Pete.05/01/2022 22:07:46
avatar
796 forum posts
235 photos

Hi Henry,

I actually have a T&C grinder I'm getting rid of, it's a European made machine similar to the Deckel S0, needs a tidy up but if you're interested it's £180, I actually paid £200 and spent £20 in fuel collecting it but I need space in my workshop so if you're interested let me know, I'll stick it in the classifieds if not.

Sorry for interruption of your thread OldIron.

Pete.05/01/2022 23:59:36
avatar
796 forum posts
235 photos

I've added a photo to my for sale folder if you want to see it.

Henry Brown06/01/2022 11:34:39
avatar
548 forum posts
117 photos
Posted by Pete. on 05/01/2022 23:59:36:

I've added a photo to my for sale folder if you want to see it.

Hi Pete, can't seem to find your for sale folder so have messaged you...

Michael Gilligan06/01/2022 15:56:52
avatar
20112 forum posts
1044 photos

Allow me, Henry : **LINK**

https://www.model-engineer.co.uk/albums/member_album.asp?a=56605

MichaelG.

Neil Wyatt07/01/2022 13:36:33
avatar
Moderator
18994 forum posts
734 photos
80 articles
Posted by Oldiron on 05/01/2022 13:46:51:

I picked up this homemade grinder for less than £70. It is quite well made and feels very rigid. The dials have excellent graduations all round. There is no play at all in any axis on the swivels. The lead screw has almost imperceptible backlash.. The motor feels ok but does rumble a tiny bit so I will change the bearings at both ends. The tool holder is a bit strange in that it is just a 8mm slot with 3 socket head cap screws to fix the tool in place. I will modify & change it to an ER3 collett holder. The biggest draw back is that it has no tilt to the head so will not do compound angles. I need to have a good look at it and see if is possible to alter the parts below the head to get it to hinge up & down to a good degree of accuracy. Maybe I have to remake the compound completely. The unit is 20" long x 12" deep x !6" high & weighs in at almost 20Kg

regards

tool grinder1.jpg

tool grinder2.jpg

tool grinder4.jpgtool grinder3.jpg

Edited By Oldiron on 05/01/2022 13:49:45

Looks a great starting point. I want to improve my homebrew T&C grinder some time. Some bad pictures...

Oldiron13/01/2022 16:16:03
963 forum posts
40 photos

Neil, The protractor in your picture above or something very similar is on my to do list ( steal idea) for the cutter head tilt.

A little update. I machined the spindle of the head down and made a sleeve for it to enable me to try my Stevenson ER32 block as a temporary measure. I was going to use a Cutwell long shank ER32 holder but it has a 10mm hole up the centre. This brings some difficulties when trying to fit the dial and handle to it. So thats on the back burner for now. When I need to do flute sharpening I will revisit this part.

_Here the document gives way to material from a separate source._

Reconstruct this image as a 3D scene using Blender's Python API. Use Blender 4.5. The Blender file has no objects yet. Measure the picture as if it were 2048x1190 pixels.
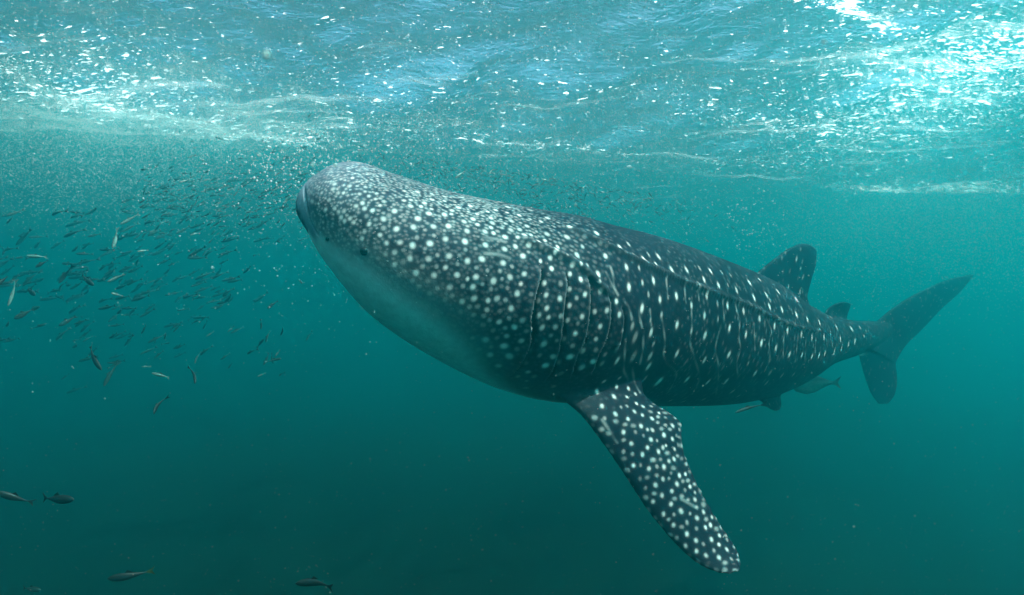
import bpy, bmesh, math, random
import numpy as np
from mathutils import Vector, Matrix
from mathutils.bvhtree import BVHTree

R = math.radians
rng = np.random.default_rng(11)
random.seed(5)
sc = bpy.context.scene
col = sc.collection

# ------------------------------------------------------------------ camera
F = 1150.0                       # focal length in photo pixels (2048 wide)
CAM = np.array([0.0, 0.0, -2.2])  # 2.2 m under the sea surface
WS = 0.85                        # size of the waves
cam_d = bpy.data.cameras.new('camera')
cam = bpy.data.objects.new('camera', cam_d)
col.objects.link(cam)
cam.location = CAM
cam.rotation_euler = (R(90), 0, 0)
cam_d.sensor_width = 36.0
cam_d.lens = 36.0 * F / 2048.0
cam_d.clip_start = 0.02
cam_d.clip_end = 2000.0
cam_d.dof.use_dof = True
cam_d.dof.focus_distance = 2.2
cam_d.dof.aperture_fstop = 4.5
sc.camera = cam

# ------------------------------------------------------------------ light
SUN_EL, SUN_AZ = R(56), R(112)   # azimuth clockwise from +Y (the view direction)
w = bpy.data.worlds.new('World')
sc.world = w
w.use_nodes = True
nt = w.node_tree
bg = nt.nodes['Background']
sky = nt.nodes.new('ShaderNodeTexSky')
sky.sky_type = 'NISHITA'
sky.sun_disc = False
sky.sun_elevation = SUN_EL
sky.sun_rotation = SUN_AZ
sky.dust_density = 4.0
nt.links.new(sky.outputs[0], bg.inputs[0])
bg.inputs[1].default_value = .15

sd = bpy.data.lights.new('sun', 'SUN')
sd.energy = 5.0
sd.angle = R(0.53)
sd.color = (1.0, 0.96, 0.90)
so = bpy.data.objects.new('sun', sd)
col.objects.link(so)
dv = Vector((math.sin(SUN_AZ) * math.cos(SUN_EL), math.cos(SUN_AZ) * math.cos(SUN_EL), math.sin(SUN_EL)))
so.rotation_euler = dv.to_track_quat('Z', 'Y').to_euler()

sc.view_settings.view_transform = 'Standard'
sc.view_settings.look = 'None'
sc.view_settings.gamma = 1.0
sc.view_settings.use_curve_mapping = False
sc.view_settings.exposure = 1.66
cy = sc.cycles
sc.render.engine = 'CYCLES'
cy.max_bounces = 8
cy.volume_bounces = 4
cy.transparent_max_bounces = 12
cy.glossy_bounces = 2
cy.diffuse_bounces = 2
cy.use_denoising = True
cy.denoiser = 'OPENIMAGEDENOISE'
cy.sample_clamp_indirect = 4.0

# ------------------------------------------------------------------ helpers
def at(px, py, d):
    d = d * 0.7725 if d < 2.33 else 1.80 + (d - 2.33) * 0.88
    return np.array([(px - 1024.0) / F * d, d, CAM[2] + (595.0 - py) / F * d])

def mesh_obj(name, verts, faces, mat=None, parent=None, smooth=True):
    me = bpy.data.meshes.new(name)
    me.from_pydata([tuple(v) for v in verts], [], [tuple(f) for f in faces])
    me.validate()
    if smooth:
        me.shade_smooth()
    o = bpy.data.objects.new(name, me)
    col.objects.link(o)
    if mat:
        me.materials.append(mat)
    if parent:
        o.parent = parent
    return o

def quad_mesh(name, V, Q, mat=None, smooth=True, tri=False):
    """fast numpy -> mesh"""
    n = 3 if tri else 4
    me = bpy.data.meshes.new(name)
    me.vertices.add(len(V)); me.vertices.foreach_set('co', np.asarray(V, np.float32).ravel())
    me.loops.add(len(Q) * n); me.loops.foreach_set('vertex_index', np.asarray(Q, np.int32).ravel())
    me.polygons.add(len(Q)); me.polygons.foreach_set('loop_start', np.arange(len(Q), dtype=np.int32) * n)
    me.update(calc_edges=True)
    if smooth:
        me.shade_smooth()
    if mat:
        me.materials.append(mat)
    return me

def link_obj(name, me, parent=None):
    o = bpy.data.objects.new(name, me)
    col.objects.link(o)
    if parent:
        o.parent = parent
    return o

def tag(o, label=None, cat=None, group=None, kind=None):
    if label: o['label'] = label
    if cat: o['category'] = cat
    if group: o['group'] = group
    if kind: o['kind'] = kind

def new_mat(name):
    m = bpy.data.materials.new(name)
    m.use_nodes = True
    m.node_tree.nodes.clear()
    return m, m.node_tree.nodes, m.node_tree.links

def sstep(a, b, x):
    t = np.clip((x - a) / (b - a), 0, 1)
    return t * t * (3 - 2 * t)

def crspline(P, n):
    """Catmull-Rom through the rows of P, n samples, chord parametrised"""
    P = np.asarray(P, float)
    t = np.r_[0, np.cumsum(np.maximum(np.linalg.norm(np.diff(P[:, :3], axis=0), axis=1), 1e-6))]
    return pchip(t, P, np.linspace(0, t[-1], n)), np.linspace(0, t[-1], n)

def pchip(x, Y, xi):
    x = np.asarray(x, float); Y = np.asarray(Y, float)
    if Y.ndim == 1: Y = Y[:, None]
    h = np.diff(x)[:, None]; d = np.diff(Y, axis=0) / h
    m = np.zeros_like(Y)
    m[0], m[-1] = d[0], d[-1]
    for i in range(1, len(x) - 1):
        w1 = 2 * h[i] + h[i - 1]; w2 = h[i] + 2 * h[i - 1]
        s = d[i - 1] * d[i]
        with np.errstate(divide='ignore', invalid='ignore'):
            v = (w1 + w2) / (w1 / d[i - 1] + w2 / d[i])
        m[i] = np.where(s > 0, v, 0)
    k = np.clip(np.searchsorted(x, xi) - 1, 0, len(x) - 2)
    tt = ((xi - x[k]) / (x[k + 1] - x[k]))[:, None]; hh = h[k]
    return ((2*tt**3 - 3*tt**2 + 1) * Y[k] + (tt**3 - 2*tt**2 + tt) * hh * m[k]
            + (-2*tt**3 + 3*tt**2) * Y[k + 1] + (tt**3 - tt**2) * hh * m[k + 1])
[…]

The rectangular mounting block for the head on the compound overhung each side of the swivel by 0.040" so milled it down so there was only 0.005" overhang. This will make it easier to fix the hinge plates when I get them done.

Am now working out the dimensions for the hinge plates that will be fitted to the sides of the block and be swivelled from the compound. I will try to incorporate some kind of protractor similar to one in Neils post.

The compound is not quite as well made as it first appeared. Nothing was square and looked if it had been sawcut and filed to shape. The block on the top was out by about 3 degrees so I had to sort that out. Now it is all square I can get on. I mounted the head to make sure I had enough clearance to sharpen cutters up to 16mm.

A few pictures follow.

regards

facing adaptor.jpgstevenson er32 block fitted.jpg

milling block1.jpg

milling block2.jpg

testing fit1.jpg

testing fit3.jpg

Howard Lewis13/01/2022 20:12:45
6032 forum posts
14 photos

You have a good machine as the foundation for increased versatility with little modifications.

The thought in my mind was to radius the bottom of the block carrying the tool holder, and drill and tap it on the centre line of the long , now radiused, axis.

Make a pair of side cheeks to fix to the base so that the toolholder base can pivot about, and be locked by screws through the cheeks into the radiused block

You would need to use an angle gauge of some sort, (Like a Wixey? ) to set the angle, but you would then be able to adjust the holder in four axes. as required.

The icing on the cake would be to fit graduated dials to all the movements.